The yield spread of risky corporate bonds over US Treasuries has returned to levels last seen in early 2008. Or look at the prices for credit default insurance for bank bonds. They also have returned to pre-crisis levels, suggesting investor credit concerns have markedly declined. In other words, investors are back again, eagerly taking on additional credit risk and willingly financing corporates’ investments at suppressed costs of capital.

Central banks have thus not only artificially reduced interest rates by lowering credit costs, they have also artificially reduced risk premiums by (explicitly or implicitly) signaling to the financial markets that they are prepared to basically ‘do whatever it takes’ to prevent another meltdown as witnessed in 2008/2009. The consequence is that financial markets and economies depend on central bank action more than ever before.

There is no easy way out of this situation. If interest rates go up — be it through rate hikes or the elimination of the ‘safety net’ — the current recovery will most likely come to a halt, if it does not turn into a bust straight away: With higher interest rates, the economic structure, built on artificially low interest rates, would run into serious trouble. The idea of central banks ‘normalizing’ interest rates without output losses or even a recession appears illusionary at best.
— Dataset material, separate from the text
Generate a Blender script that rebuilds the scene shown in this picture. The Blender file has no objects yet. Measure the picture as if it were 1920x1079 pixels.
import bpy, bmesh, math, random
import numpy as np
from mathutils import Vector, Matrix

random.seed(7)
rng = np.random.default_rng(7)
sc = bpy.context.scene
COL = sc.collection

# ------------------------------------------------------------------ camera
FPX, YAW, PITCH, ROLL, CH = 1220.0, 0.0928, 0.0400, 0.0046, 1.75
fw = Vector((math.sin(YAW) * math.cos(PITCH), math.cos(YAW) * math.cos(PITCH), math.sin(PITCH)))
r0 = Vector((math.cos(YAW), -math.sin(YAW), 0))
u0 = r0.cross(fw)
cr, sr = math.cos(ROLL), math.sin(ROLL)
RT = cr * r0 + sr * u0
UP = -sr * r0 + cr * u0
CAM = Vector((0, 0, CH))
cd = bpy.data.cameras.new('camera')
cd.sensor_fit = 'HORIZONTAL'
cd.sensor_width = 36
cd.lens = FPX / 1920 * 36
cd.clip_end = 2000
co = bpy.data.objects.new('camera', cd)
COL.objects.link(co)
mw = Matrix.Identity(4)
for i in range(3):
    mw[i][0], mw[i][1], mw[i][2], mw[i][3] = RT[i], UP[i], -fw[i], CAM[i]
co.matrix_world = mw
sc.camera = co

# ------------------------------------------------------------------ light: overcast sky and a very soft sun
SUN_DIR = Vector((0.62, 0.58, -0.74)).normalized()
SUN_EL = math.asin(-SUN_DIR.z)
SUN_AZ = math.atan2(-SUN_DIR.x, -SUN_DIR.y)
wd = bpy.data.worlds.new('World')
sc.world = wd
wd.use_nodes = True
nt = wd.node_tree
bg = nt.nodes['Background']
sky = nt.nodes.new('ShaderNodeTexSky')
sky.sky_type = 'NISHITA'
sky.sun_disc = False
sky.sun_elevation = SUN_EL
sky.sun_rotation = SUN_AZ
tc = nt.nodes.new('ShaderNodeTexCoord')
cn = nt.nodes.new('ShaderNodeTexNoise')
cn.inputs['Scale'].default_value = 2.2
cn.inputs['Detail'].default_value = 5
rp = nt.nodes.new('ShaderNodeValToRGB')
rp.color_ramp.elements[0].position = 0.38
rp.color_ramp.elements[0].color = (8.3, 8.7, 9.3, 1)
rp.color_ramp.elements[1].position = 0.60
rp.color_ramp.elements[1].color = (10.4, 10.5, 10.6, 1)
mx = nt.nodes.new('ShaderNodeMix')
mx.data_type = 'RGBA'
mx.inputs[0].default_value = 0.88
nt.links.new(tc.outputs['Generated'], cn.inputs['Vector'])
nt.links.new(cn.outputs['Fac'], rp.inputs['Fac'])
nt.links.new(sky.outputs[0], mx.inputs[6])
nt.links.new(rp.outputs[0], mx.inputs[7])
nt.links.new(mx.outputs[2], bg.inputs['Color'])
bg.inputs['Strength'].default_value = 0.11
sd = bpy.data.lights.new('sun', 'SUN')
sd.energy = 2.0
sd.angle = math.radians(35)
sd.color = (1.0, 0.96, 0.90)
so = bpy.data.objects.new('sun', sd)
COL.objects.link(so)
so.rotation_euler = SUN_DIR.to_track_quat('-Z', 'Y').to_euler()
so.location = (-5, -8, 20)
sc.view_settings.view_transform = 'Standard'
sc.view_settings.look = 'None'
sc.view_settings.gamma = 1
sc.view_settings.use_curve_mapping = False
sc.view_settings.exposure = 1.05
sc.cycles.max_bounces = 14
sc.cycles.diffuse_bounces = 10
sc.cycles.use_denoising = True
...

Against this backdrop, it is interesting to see that, for instance, the US Federal Reserve and the European Central Bank (ECB) may want to bring short-term interest rates back up (further). At the same time, however, there is no evidence that monetary policymakers have any plans to remove the ‘safety net’ that has so successfully brought down risk premiums in asset markets and thus the cost of capital.

That said, even an increase of central banks’ short-term funding will not bring about a normalization of the cost of capital — as risk premiums will most likely remain artificially suppressed. Capital misallocation will continue and the artificial boom is kept alive and well. Investors, therefore, face quite a challenge: Malinvestments continue, and downside risks increase, while it might be too early to jump ship.